最初はそうでしたね。今は歌に魅了されてというか、パフォーマンスとしてダンスも歌もどちらも頑張っていきたい気持ちはあります。
-アイドルやバンドと幅広く活動していますが、音楽的なところで自分がハマっていったのはどんなバンドとかアーティストですか。
もともとバンドが好きで、いろんなフェスやライヴに行くのが好きだったんですけど。その中でもTHE ORAL CIGARETTESが大好きで。アニメを観るのも好きだったんですけど、THE ORAL CIGARETTESが"ノラガミ ARAGOTO"というアニメのOPテーマ(「狂乱 Hey Kids!!」)をやっているときにすごく衝撃的で、めっちゃいい曲だなって思って。そこから調べ出して、ズブズブはまっていったんです。ライヴに行き始めたのは、THE ORAL CIGARETTESの影響がすごく大きいです。
-自分でもバンドをやりたいなというのは当時からあったんですか。
そうですね、ずっと憧れとしてはありました。だから82回目の終身刑とか、新しく始めたAmyは、私の中での大きな転機になりましたね。アイドル活動ではできないことをバンド活動で展開していきたいなという気持ちが出てきて。
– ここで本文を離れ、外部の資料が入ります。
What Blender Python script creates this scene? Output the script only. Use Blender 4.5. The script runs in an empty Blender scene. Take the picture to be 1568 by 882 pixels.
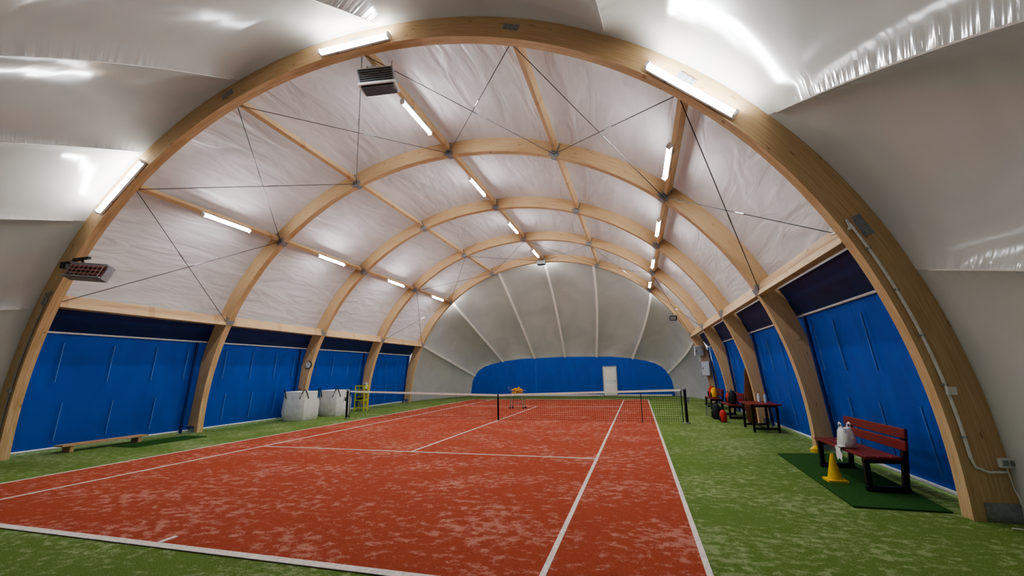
import bpy, math, random
from mathutils import Vector, Matrix, Euler
random.seed(4)
pi=math.pi
sc=bpy.context.scene
def L(c):  # srgb 0-255 -> linear
    o=[]
    for x in c:
        x/=255.0
        o.append(x/12.92 if x<=.04045 else ((x+.055)/1.055)**2.4)
    return tuple(o)+(1,)
# ---------------------------------------------------------------- materials
def newmat(name):
    m=bpy.data.materials.new(name); m.use_nodes=True
    nt=m.node_tree; b=nt.nodes['Principled BSDF']
    return m,nt,b
def simple(name,col,rough=.5,metal=0,var=.12,scale=12,bump=.0,spec=.5,emit=0):
    m,nt,b=newmat(name); N=nt.nodes; K=nt.links
    b.inputs['Roughness'].default_value=rough; b.inputs['Metallic'].default_value=metal
    b.inputs['Specular IOR Level'].default_value=spec
    tc=N.new('ShaderNodeTexCoord'); no=N.new('ShaderNodeTexNoise'); no.inputs['Scale'].default_value=scale; no.inputs['Detail'].default_value=4
    K.new(tc.outputs['Object'],no.inputs['Vector'])
    r=N.new('ShaderNodeValToRGB'); c=L(col)
    r.color_ramp.elements[0].position=.3; r.color_ramp.elements[1].position=.7
    r.color_ramp.elements[0].color=tuple(x*(1-var) for x in c[:3])+(1,)
    r.color_ramp.elements[1].color=tuple(min(1,x*(1+var)) for x in c[:3])+(1,)
    K.new(no.outputs['Fac'],r.inputs['Fac']); K.new(r.outputs['Color'],b.inputs['Base Color'])
    if bump:
        bp=N.new('ShaderNodeBump'); bp.inputs['Strength'].default_value=bump; bp.inputs['Distance'].default_value=.02
        K.new(no.outputs['Fac'],bp.inputs['Height']); K.new(bp.outputs['Normal'],b.inputs['Normal'])
    if emit:
        b.inputs['Emission Color'].default_value=(.93,.97,1,1); b.inputs['Emission Strength'].default_value=emit
    return m
def turf(name,dark,mid,sand,sandamt,bscale,mixamt,width=.14):
    m,nt,b=newmat(name); N=nt.nodes; K=nt.links
    b.inputs['Roughness'].default_value=.95; b.inputs['Specular IOR Level'].default_value=.15
    tc=N.new('ShaderNodeTexCoord')
    mp=N.new('ShaderNodeMapping'); mp.inputs['Scale'].default_value=(1,1.25,1); K.new(tc.outputs['Object'],mp.inputs['Vector'])
    n1=N.new('ShaderNodeTexNoise'); n1.inputs['Scale'].default_value=.8; n1.inputs['Detail'].default_value=3
    n2=N.new('ShaderNodeTexNoise'); n2.inputs['Scale'].default_value=bscale; n2.inputs['Detail'].default_value=6; n2.inputs['Roughness'].default_value=.7; n2.inputs['Distortion'].default_value=.1
    n3=N.new('ShaderNodeTexNoise'); n3.inputs['Scale'].default_value=60; n3.inputs['Detail'].default_value=5; n3.inputs['Roughness'].default_value=.8
    for n in (n1,n2,n3): K.new(mp.outputs['Vector'],n.inputs['Vector'])
    r=N.new('ShaderNodeValToRGB'); r.color_ramp.elements[0].position=.33; r.color_ramp.elements[1].position=.66
    r.color_ramp.elements[0].color=L(dark); r.color_ramp.elements[1].color=L(mid)
    K.new(n3.outputs['Fac'],r.inputs['Fac'])
    a=N.new('ShaderNodeMath'); a.operation='MULTIPLY_ADD'; a.inputs[1].default_value=.4
    K.new(n1.outputs['Fac'],a.inputs[0]); K.new(n2.outputs['Fac'],a.inputs[2])
    a2=N.new('ShaderNodeMath'); a2.operation='MULTIPLY_ADD'; a2.inputs[1].default_value=.35
    K.new(n3.outputs['Fac'],a2.inputs[0]); K.new(a.outputs[0],a2.inputs[2])
    r2=N.new('ShaderNodeValToRGB'); r2.color_ramp.elements[0].position=.89-sandamt; r2.color_ramp.elements[1].position=.89+width-sandamt
    mr=N.new('ShaderNodeMath'); mr.operation='MULTIPLY'; mr.inputs[1].default_value=mixamt
    K.new(a2.outputs[0],r2.inputs['Fac']); K.new(r2.outputs['Color'],mr.inputs[0])
    mx=N.new('ShaderNodeMix'); mx.data_type='RGBA'; K.new(mr.outputs[0],mx.inputs[0]); K.new(r.outputs['Color'],mx.inputs[6]); mx.inputs[7].default_value=L(sand)
    K.new(mx.outputs[2],b.inputs['Base Color'])
    bp=N.new('ShaderNodeBump'); bp.inputs['Strength'].default_value=.6; bp.inputs['Distance'].default_value=.02
    K.new(n3.outputs['Fac'],bp.inputs['Height']); K.new(bp.outputs['Normal'],b.inputs['Normal'])
    return m
M={}
M['green']=turf('green_turf',(74,98,42),(130,158,80),(184,192,150),.02,8,.55)
M['red']=turf('red_turf',(154,68,48),(194,98,72),(222,168,150),-.01,6,.55,.12)
M['mat']=simple('mat_green',(50,88,40),.95,0,.3,40,.4,.1)
def wood():
    m,nt,b=newmat('glulam_wood'); N=nt.nodes; K=nt.links
    b.inputs['Roughness'].default_value=.5; b.inputs['Specular IOR Level'].default_value=.3
    uv=N.new('ShaderNodeUVMap')
    mp=N.new('ShaderNodeMapping'); mp.inputs['Scale'].default_value=(.9,22,1); K.new(uv.outputs['UV'],mp.inputs['Vector'])
    n=N.new('ShaderNodeTexNoise'); n.inputs['Scale'].default_value=2.2; n.inputs['Detail'].default_value=5; K.new(mp.outputs['Vector'],n.inputs['Vector'])
    r=N.new('ShaderNodeValToRGB'); r.color_ramp.elements[0].position=.3; r.color_ramp.elements[1].position=.7
    r.color_ramp.elements[0].color=L((198,164,122)); r.color_ramp.elements[1].color=L((222,192,152)); K.new(n.outputs['Fac'],r.inputs['Fac'])
    sx=N.new('ShaderNodeSeparateXYZ'); K.new(uv.outputs['UV'],sx.inputs[0])
    d=N.new('ShaderNodeMath'); d.operation='DIVIDE'; d.inputs[1].default_value=.045; K.new(sx.outputs[1],d.inputs[0])
    fr=N.new('ShaderNodeMath'); fr.operation='FRACT'; K.new(d.outputs[0],fr.inputs[0])
    lt=N.new('ShaderNodeMath'); lt.operation='LESS_THAN'; lt.inputs[1].default_value=.08; K.new(fr.outputs[0],lt.inputs[0])
    lm=N.new('ShaderNodeMath'); lm.operation='MULTIPLY'; lm.inputs[1].default_value=.35; K.new(lt.outputs[0],lm.inputs[0])
    mx=N.new('ShaderNodeMix'); mx.data_type='RGBA'; K.new(lm.outputs[0],mx.inputs[0]); K.new(r.outputs['Color'],mx.inputs[6]); mx.inputs[7].default_value=L((165,124,78))
    mp2=N.new('ShaderNodeMapping'); mp2.inputs['Scale'].default_value=(2.2,9,1); K.new(uv.outputs['UV'],mp2.inputs['Vector'])
    vo=N.new('ShaderNodeTexVoronoi'); vo.inputs['Scale'].default_value=1; K.new(mp2.outputs['Vector'],vo.inputs['Vector'])
    l2=N.new('ShaderNodeMath'); l2.operation='LESS_THAN'; l2.inputs[1].default_value=.1; K.new(vo.outputs['Distance'],l2.inputs[0])
    l3=N.new('ShaderNodeMath'); l3.operation='MULTIPLY'; l3.inputs[1].default_value=.55; K.new(l2.outputs[0],l3.inputs[0])
    mx2=N.new('ShaderNodeMix'); mx2.data_type='RGBA'; K.new(l3.outputs[0],mx2.inputs[0]); K.new(mx.outputs[2],mx2.inputs[6]); mx2.inputs[7].default_value=L((130,86,48))
    K.new(mx2.outputs[2],b.inputs['Base Color'])
    return m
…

それを一緒にやってくれるメンバーが揃って、今活動をしています。
-最近スタートしたというAmyはどういうバンドですか。
パンク! っていう感じですね。メンバーとは、女の子だけど男の人たちにも負けない熱くてかっこいいバンドになりたいねっていう話をしていて。最近はあまり、ゴリゴリなパンクとか強い感じの女の子のバンドを見ないなと思っていて、女の子でもそういう熱い気持ちがあるんだぞっていう思いを、もっともっと出していけるバンドにしたいなって考えています。
-Amyとソロのてのひらえるとでは、どう分けている感じですか。
ソロとしては、私の中で理想のアイドル像が結構しっかりとあるんです。人にあまり弱いところを見せないとか、アイドルとしてキラキラ輝いている自分を見てほしいなという気持ちがあって。バンドではもっと、私の中身の部分、人間らしいところとか内側から滲み出てくるものを自分の歌詞や、メンバーが作ってくる音楽に乗せて歌っていきたいなという気持ちで、内と外とで分けている感じがあります。
-ニュー・シングル「new fable」は、作詞/作曲/編曲とgouache.(DOG MONSTER/Gt)さんが手掛けていますが、てのひらえるさんが自分でどんな曲にしたいかというイメージをgouache.さんに伝える制作なんでしょうか。
今までは私がこういう曲を歌いたい、こんな曲が欲しいですと注文をして、それに対して私が歌詞をつけるという感じで活動してきたんです。でも、自分ではまだまだ経験不足なところもあって、レパートリーや歌詞の世界観の広がりが少ないなという気持ちがあって。他の方から見た私の曲が欲しいなって思っていたときに、gouache.さんと出会ったんです。とにかくgouache.さんが見たままの私、私に歌ってほしい曲というのをいただいて、それを私が表現するという形になっていて。だからgouache.さんとの曲では、私の思いを伝えて、こういう曲が歌いたいですっていう面はない感じなんです。
-そうなんですね。では曲を貰って、他者から見て自分ってこういうふうに見られているんだなとか、てのひらえるとしてこういうことを歌ってほしいんだなという、自身とのギャップなり新たな発見はありますか。
すごくありました。全国流通盤のシングル3作の中でもガラッと歌い方が変わっているんです。私の中では、"かっこいいアイドル"というのが大前提であったので、歌い方も声を張り上げるとか、全力で頑張るみたいなことが多かったんですけど。"今後、アーティストとしてこういう一面も見せていったらいいんじゃないか"とか、歌い方も"えるちゃん(てのひらえる)にはこういういい声があるよ"っていう、自分では見えていなかった部分を掘り起こしてくださって。数々の発見がありましたね。